Bette Midler Shares Her Biggest Regret About Her “Chaotic” Failed Sitcom ‘Bette’ 

Bette Midler recently reflected on one of the biggest regrets of her career: Her short-lived family sitcom Bette, which only lasted a single season on CBS.

The sitcom starred Midler as a successful singer and mother to 13-year-old Rose, played by a young Lindsay Lohan who was fresh off The Parent Trap.

Midler revealed during a recent episode of David Duchovny‘s Fail Better podcast that she first began to notice red flags when Lohan suddenly dropped out of the show after filming the pilot.

“After the pilot, Lindsay Lohan decided she didn’t want to do it, or she had other fish to fry,” Midler recalled. “So Lindsay Lohan left the building and I said, well, now what do you do? And the studio didn’t help me. It was extremely chaotic.”
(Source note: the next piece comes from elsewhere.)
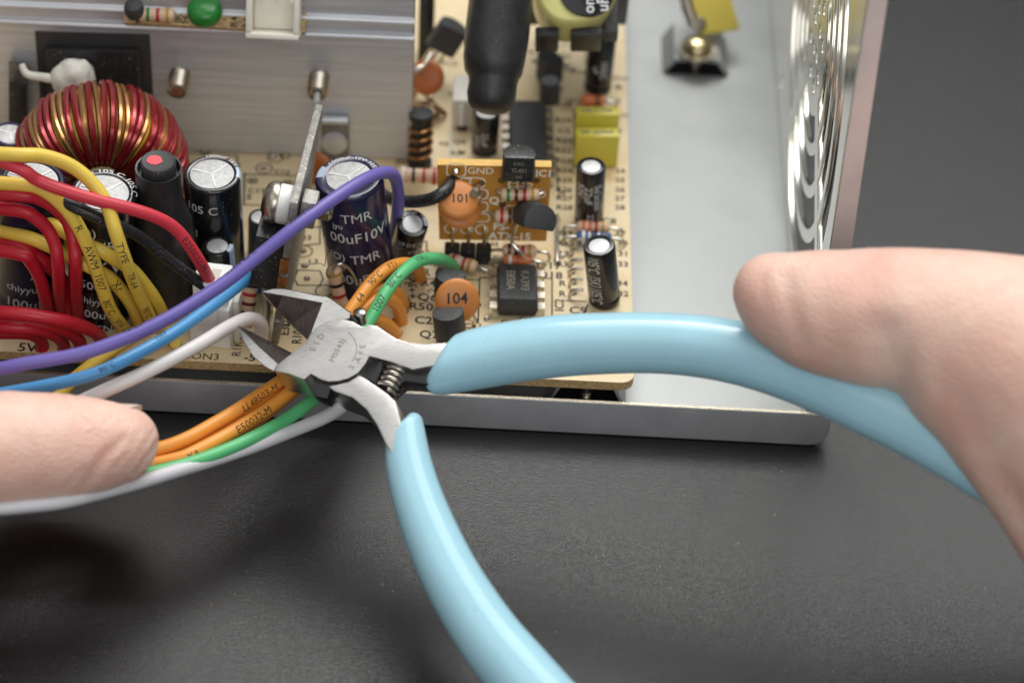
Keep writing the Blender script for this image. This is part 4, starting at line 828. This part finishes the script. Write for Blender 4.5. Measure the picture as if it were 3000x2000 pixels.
wire('deep red loop behind the other red loops', [(-40, 555, 2.5), (46, 568, 2.6), (82, 584, 2.45), (112, 609, 2.25), (145, 645, 1.9), (157, 690, 1.5), (160, 740, ZB)], .1, WR)
wire('front red wire bending into the board rightmost of the low reds', [(-60, 718, 2.1), (30, 720, 2.2), (100, 728, 2.15), (162, 741, 1.95), (212, 761, 1.55), (232, 778, 1.15), (236, 792, ZB)], .104, WR)
wire('front red wire ending second from the left in the board', [(-60, 752, 1.8), (30, 753, 1.9), (88, 757, 1.8), (125, 770, 1.5), (145, 787, 1.1), (148, 804, ZB)], .1, WR)
wire('front red wire ending second from the right in the board', [(-40, 738, 1.9), (60, 738, 1.95), (112, 747, 1.85), (155, 762, 1.55), (182, 783, 1.2), (187, 807, ZB)], .1, WR)
wire('short red wire ending leftmost in the board by the 5V mark', [(-40, 765, 1.5), (50, 764, 1.5), (82, 772, 1.25), (95, 785, 1.05), (97, 800, ZB)], .1, WR)
wire('short black wire soldered to the GND hole of the brown board', [(850, 420, 1.9), (872, 440, 1.85), (895, 456, 1.9), (935, 463, 2.1), (980, 460, 2.35), (1010, 448, 2.5), (1032, 428, 2.5), (1044, 404, 2.42), (1047, 394, 2.36)], .1, WK)
setp(mk('solder_tip', B().lathe([(.05, 0), (.055, .06), (.03, .11)], 12, cyl_m(gp_(1047, 391, .0), gn)), TIN), 'bright solder tip in the GND hole of the brown board', 'solder')
# ------------------------------------------------------------------ cutters
N = V((-.20, -.42, .88)).normalized(); C0 = on(785, 800, 2.75)
def pp(px, py, h=0): return onpl(px, py, C0+N*h, N)
pv = thing('cutters', 'steel side cutters with light blue grips held open over the wires', 'cutters', C0)
TH = .78
def slab(name, pts, mt, h=0, th=TH, bevel=.02, par=pv):
    t = [pp(x, y, h) for x, y in pts]; return mk(name, B().prism(t, [p-N*th for p in t]), mt, par, True, bevel=bevel, angle=30)
A_ = [(636, 836), (670, 810), (703, 785), (712, 766), (722, 755), (736, 745), (766, 735), (790, 733), (812, 739), (828, 748), (836, 750), (846, 745), (866, 748), (886, 762), (910, 777), (941, 787), (975, 790), (1038, 786), (1050, 800), (1040, 845), (1002, 838), (948, 848), (900, 831), (848, 817), (840, 834), (822, 856), (800, 868), (780, 874), (754, 876), (736, 871), (714, 858), (698, 871), (660, 857), (630, 852)]
blA = slab('lever', A_, STEEL, 0, .46)
# thicker shoulder of the lower jaw
slab('jaw_shoulder', [(634, 842), (668, 816), (700, 845), (712, 860), (698, 871), (660, 857), (630, 852)], STEEL, -.03, .80, .02)
def poly(name, faces, mt, par=pv):
    b = B(); idx = {}
    for f in faces:
        q = []
        for p in f:
            if p not in idx: idx[p] = len(b.v); b.v.append(pp(*p))
            q.append(idx[p])
        b.f.append(tuple(q))
    return mk(name, b, mt, par, True, angle=12)
# lower jaw: bright flank, dark ground bevel, underside
T0 = (545, 748, -.06); r1 = (566, 768, -.02); r2 = (594, 796, 0); r3 = (637, 835, 0); o1 = (551, 765, -.05); o2 = (560, 781, -.025); o3 = (583, 818, .0); o4 = (608, 840, .0); o5 = (629, 852, .0)
e1 = (566, 756, -.26); e2 = (598, 773, -.32); e3 = (622, 785, -.36); e4 = (670, 810, -.42)
u0 = (547, 750, -.40); u1 = (562, 783, -.62); u2 = (585, 822, -.72); u3 = (612, 845, -.76); u4 = (632, 858, -.78); u5 = (672, 815, -.80)
jl = poly('jaw', [(T0, o1, r1), (o1, o2, r1), (o2, r2, r1), (o2, o3, r2), (o3, o4, r2), (o4, r3, r2), (o4, o5, r3)], STEEL)
poly('ground_bevel', [(T0, r1, e1), (r1, r2, e1), (e1, r2, e2), (r2, r3, e3), (r2, e3, e2), (r3, e4, e3)], STEELG, jl)
poly('jaw_back', [(T0, u0, o1), (o1, u0, u1), (o1, u1, o2), (o2, u1, u2), (o2, u2, o3), (o3, u2, u3), (o3, u3, o4), (o4, u3, u4), (o4, u4, o5), (T0, e1, u0), (e1, e2, u0), (e2, e3, u1), (u0, e2, u1), (e3, e4, u5), (e3, u5, u1), (u1, u5, u2), (u2, u5, u3), (u3, u5, u4)], STEELG, jl)
# upper jaw
T1 = (601, 670, -.06); a1 = (626, 664, -.06); a2 = (650, 664, -.05); a3 = (690, 671, -.04); a4 = (724, 679, -.03); a5 = (750, 682, -.03); a6 = (764, 690, -.03); a7 = (805, 720, -.03); a8 = (802, 731, -.03)
k1 = (650, 678, -.05); k2 = (710, 689, -.02); k3 = (741, 695, -.02); d1 = (766, 736, -.03); d2 = (748, 741, -.03); d3 = (732, 752, -.03); d4 = (715, 763, -.03)
c1_ = (636, 709, -.36); c2_ = (670, 744, -.40); c3_ = (706, 778, -.44)
ju = poly('jaw', [(T1, a1, k1), (a1, a2, k1), (a2, a3, k2), (a2, k2, k1), (a3, a4, k2), (a4, k3, k2), (a4, a5, k3), (a5, a6, k3), (a6, a7, a8), (a6, a8, d1, k3), (k3, d1, d2), (k3, d2, d3, d4)], STEEL)
poly('ground_bevel', [(T1, k1, c1_), (k1, k2, c2_), (k1, c2_, c1_), (k2, k3, c2_), (k3, d4, c3_), (k3, c3_, c2_)], STEELG, ju)
v0 = (604, 680, -.44); v1 = (640, 716, -.66); v2 = (674, 751, -.72); v3 = (709, 783, -.75); v4 = (640, 660, -.6); v5 = (724, 676, -.75); v6 = (806, 716, -.75)
poly('jaw_back', [(T1, c1_, v0), (c1_, v1, v0), (c1_, c2_, v1), (c2_, v2, v1), (c2_, c3_, v2), (c3_, v3, v2)], mat('rusty ground edge', (.26, .17, .10), .45, .9, .4, 8), ju)
poly('jaw_back', [(T1, v0, a1), (v0, v4, a1), (a1, v4, a2), (a2, v4, a3), (v4, v5, a3), (a3, v5, a4), (a4, v5, a5), (a5, v6, a6), (v5, v6, a5), (a6, v6, a7), (v0, v1, v4), (v1, v2, v5, v4), (v2, v3, v6, v5)], STEELG, ju)
slab('lower_body', [(716, 765), (750, 742), (803, 728), (822, 742), (846, 760), (850, 800), (800, 860), (740, 868)], BLACKST, -.36, .42, .01)
slab('dark_edge', [(800, 722), (806, 720), (824, 740), (815, 741)], BLACKST, -.05, .6, .004)
B_ = [(752, 886), (776, 882), (800, 876), (824, 861), (838, 868), (890, 904), (908, 921), (918, 958), (925, 990), (900, 1040), (884, 1016), (866, 976), (842, 940), (810, 913), (768, 898)]
lvB = slab('lever', B_, STEEL, 0, TH, .025)
slab('inner_lever', [(700, 872), (716, 862), (738, 873), (780, 877), (826, 858), (848, 820), (900, 834), (948, 851), (1010, 842), (1014, 888), (968, 880), (930, 874), (905, 895), (880, 888), (836, 868), (800, 880), (760, 890), (752, 915), (722, 910)], BLACKST, -.12, .34, .015)
slab('stop_tab', [(838, 868), (868, 830), (880, 826), (876, 850), (862, 880)], BLACKST, -.06, .3, .01)
pn_ = pp(831, 741, -.25); mk('set_pin', B().lathe([(.075, 0), (.075, .12), (.095, .14), (.095, .2), (.07, .22), (.01, .225)], 22, cyl_m(pn_, N+V((.0, .5, .3)))), SPRING, pv, True)
# spring
s0, s1 = pp(917, 842, -.26), pp(886, 903, -.20); sd = s1-s0; sx_ = sd.normalized(); sa = N.cross(sx_).normalized(); sb_ = sx_.cross(sa); pts = []
nt_ = 5.2
for i in range(105):
    t = i/104; a = 2*math.pi*nt_*t; pts.append(s0+sd*t+(sa*math.cos(a)+sb_*math.sin(a))*.165)
mk('spring', B().tube(pts, .04, 10), SPRING, pv, True)
# stamped lettering and rivet outline
def stamp(s, px, py, hpx, ang, sx=1.0):
    p = pp(px, py, .0025); k = px_size(p)*hpx/.72; q = pp(px+60*math.cos(math.radians(ang)), py-60*math.sin(math.radians(ang)), .0025); X = (q-p).normalized(); Y = N.cross(X)
    letter(s, k, lambda x, y: p+X*x+Y*y, mat('stamped mark', (.20, .17, .14), .55, .6, .2), pv, off=-.006, sx=sx)
for i, ch in enumerate('ESD'): stamp(ch, (718, 726, 737)[i], (801, 788, 772)[i], 15, (82, 66, 54)[i])
stamp('MS543J', 774, 804, 13.5, 62, 1.1)
for i, ch in enumerate('SAFE'): stamp(ch, (807, 822, 829, 832)[i], (842, 826, 809, 795)[i], 14, (52, 62, 74, 86)[i])
gv = B(); ct = (768, 801)
gp2 = [pp(ct[0]+52*math.cos(a), ct[1]-52*math.sin(a)*.93, .002) for a in [math.radians(-38+i*3) for i in range(31)]]
gq2 = [pp(ct[0]+50.4*math.cos(a), ct[1]-50.4*math.sin(a)*.93, .002) for a in [math.radians(-38+i*3) for i in range(31)]]
gv.add(gp2+gq2, [(i, i+1, i+32, i+31) for i in range(30)]); mk('rivet_outline', gv, mat('groove', (.25, .23, .2), .5, .8), pv, True, smooth=False)
# grips
def grip(rows, sh, nm='grip'):
    P = [pp(x, y, -.27) for x, y, r in rows]; R_ = [px_size(p)*r for p, (x, y, r) in zip(P, rows)]
    Pd = cat(P, 8); Rd = [v.x for v in cat([V((r, 0, 0)) for r in R_], 8)]
    T = (Pd[1]-Pd[0]).normalized(); r0 = Rd[0]
    pre = [(-.46, .46), (-.455, .58), (-.43, .70), (-.38, .81), (-.30, .90), (-.19, .965), (-.08, .993), (0, 1)]
    P2 = [Pd[0]+T*(r0*a) for a, b_ in pre[:-1]]+Pd; R2 = [r0*b_ for a, b_ in pre[:-1]]+Rd
    L = 0; shr = []
    for i, p in enumerate(P2):
        if i: L += (p-P2[i-1]).length
        shr.append(sh*r0*max(0, 1-L/(r0*3.2)))
    return mk(nm, B().tube(P2, R2, 48, ell=.97, nrm=N, shear=shr), HANDLE, pv, True, angle=70)
grip([(1040, 835, 66), (1100, 822, 71), (1200, 805, 72), (1300, 793, 72), (1400, 788, 71), (1500, 787, 71), (1600, 794, 72), (1700, 811, 74), (1800, 838, 77), (1900, 875, 80), (2000, 920, 82), (2100, 968, 84), (2250, 1052, 86), (2450, 1180, 88), (2650, 1330, 88)], -.62)
grip([(929, 1000, 47), (938, 1065, 54), (960, 1145, 59), (992, 1230, 64), (1032, 1315, 68), (1079, 1395, 72), (1130, 1470, 76), (1185, 1537, 80), (1262, 1625, 82), (1400, 1760, 72), (1560, 1890, 72)], .62)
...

It remains unclear why Lohan exited the series. That same year, she starred in an episode of The Wonderful World of Disney. Her next project wasn’t until 2002 when she led the TV movie Get a Clue.

She continued, “If I had been in my right mind, or if I had known that my part of my duties were to stand up and say, ‘This absolutely will not do, I’m going to sue,’ then I would have done that. But I seem to have been cosseted in some way that I couldn’t get to the writer’s room. I couldn’t speak to the showrunner. I couldn’t make myself clear.”

Lohan’s reps did not return Decider’s request for comment by time of publication.

Midler complained that “no one bothered” to guide her through starring and making a sitcom.

“I had made theatrical live events. I had made films. I had made variety television shows. I had been on talk shows. But I had never done a situation comedy. I didn’t realize what the pace was. And I didn’t understand what the hierarchy was. And no one bothered to tell me,” she said.

She felt like she had been “kicked to the curb immediately.”

“Because I was so green, I didn’t understand what my options were, what choices I could have made to improve my situation. I didn’t know that I could have taken charge,” she added.

She later admitted that she was “thrilled” when Bette was canceled after just one season in 2001. Per Variety, the show consisted of 18 episodes, two of which did not air on CBS.

Filming Bette was a “big, big, big mistake,” she said, “for several reasons. It was the wrong motivation. It was a part of the media I simply did not understand. I watched it. I appreciated it. I enjoyed it, but I didn’t know what it meant to make it.”